[Scripts that build scenes]
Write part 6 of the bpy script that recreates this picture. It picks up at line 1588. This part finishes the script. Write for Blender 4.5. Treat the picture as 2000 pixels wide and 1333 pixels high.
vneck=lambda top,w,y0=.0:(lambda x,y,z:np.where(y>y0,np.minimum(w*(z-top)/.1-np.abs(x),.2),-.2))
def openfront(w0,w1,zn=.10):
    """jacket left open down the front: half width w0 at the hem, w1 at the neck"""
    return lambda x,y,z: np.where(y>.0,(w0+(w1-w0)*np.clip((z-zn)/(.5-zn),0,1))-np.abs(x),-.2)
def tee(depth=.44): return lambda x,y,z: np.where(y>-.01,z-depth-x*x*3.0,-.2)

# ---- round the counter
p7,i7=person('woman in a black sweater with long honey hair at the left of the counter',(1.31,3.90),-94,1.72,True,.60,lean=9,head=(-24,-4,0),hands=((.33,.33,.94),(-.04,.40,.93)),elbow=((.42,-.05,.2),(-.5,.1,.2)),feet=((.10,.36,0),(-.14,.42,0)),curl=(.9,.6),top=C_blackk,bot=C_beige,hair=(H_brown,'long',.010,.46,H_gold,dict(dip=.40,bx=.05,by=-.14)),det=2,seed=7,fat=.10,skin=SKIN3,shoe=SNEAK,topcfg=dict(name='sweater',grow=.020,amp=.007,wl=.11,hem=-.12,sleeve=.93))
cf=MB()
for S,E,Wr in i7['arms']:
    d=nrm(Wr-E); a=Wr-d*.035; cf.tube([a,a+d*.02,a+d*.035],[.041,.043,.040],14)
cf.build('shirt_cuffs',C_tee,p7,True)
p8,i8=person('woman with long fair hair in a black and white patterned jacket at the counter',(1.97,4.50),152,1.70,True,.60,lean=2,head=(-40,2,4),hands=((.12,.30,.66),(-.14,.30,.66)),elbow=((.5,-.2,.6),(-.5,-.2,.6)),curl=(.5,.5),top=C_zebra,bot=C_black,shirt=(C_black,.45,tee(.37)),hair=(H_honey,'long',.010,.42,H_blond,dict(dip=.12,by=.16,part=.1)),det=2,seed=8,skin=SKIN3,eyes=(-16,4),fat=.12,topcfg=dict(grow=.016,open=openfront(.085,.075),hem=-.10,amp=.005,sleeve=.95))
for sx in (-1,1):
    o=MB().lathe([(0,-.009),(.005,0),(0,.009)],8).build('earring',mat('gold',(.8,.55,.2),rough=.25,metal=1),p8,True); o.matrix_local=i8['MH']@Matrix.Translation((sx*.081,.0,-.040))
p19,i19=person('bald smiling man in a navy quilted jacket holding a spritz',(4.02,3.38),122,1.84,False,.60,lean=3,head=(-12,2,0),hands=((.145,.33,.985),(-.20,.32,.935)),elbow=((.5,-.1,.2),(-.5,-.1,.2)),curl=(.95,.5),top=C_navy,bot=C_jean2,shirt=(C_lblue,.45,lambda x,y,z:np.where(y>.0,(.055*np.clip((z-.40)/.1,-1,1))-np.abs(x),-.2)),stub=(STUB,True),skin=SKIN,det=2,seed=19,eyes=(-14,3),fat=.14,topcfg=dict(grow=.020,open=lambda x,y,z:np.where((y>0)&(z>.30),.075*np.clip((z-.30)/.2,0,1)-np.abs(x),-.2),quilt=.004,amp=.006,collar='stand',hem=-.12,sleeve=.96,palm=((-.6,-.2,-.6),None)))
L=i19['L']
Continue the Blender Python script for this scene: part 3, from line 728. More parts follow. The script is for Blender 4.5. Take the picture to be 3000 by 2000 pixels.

▶ _What the exercise asks_
Above are the records; please copy exactly their first line and each line after it through the line containing "def tee(depth=.44): return", and no line after that.

▶ _The response_
Write part 6 of the bpy script that recreates this picture. It picks up at line 1588. This part finishes the script. Write for Blender 4.5. Treat the picture as 2000 pixels wide and 1333 pixels high.
vneck=lambda top,w,y0=.0:(lambda x,y,z:np.where(y>y0,np.minimum(w*(z-top)/.1-np.abs(x),.2),-.2))
def openfront(w0,w1,zn=.10):
    """jacket left open down the front: half width w0 at the hem, w1 at the neck"""
    return lambda x,y,z: np.where(y>.0,(w0+(w1-w0)*np.clip((z-zn)/(.5-zn),0,1))-np.abs(x),-.2)
def tee(depth=.44): return lambda x,y,z: np.where(y>-.01,z-depth-x*x*3.0,-.2)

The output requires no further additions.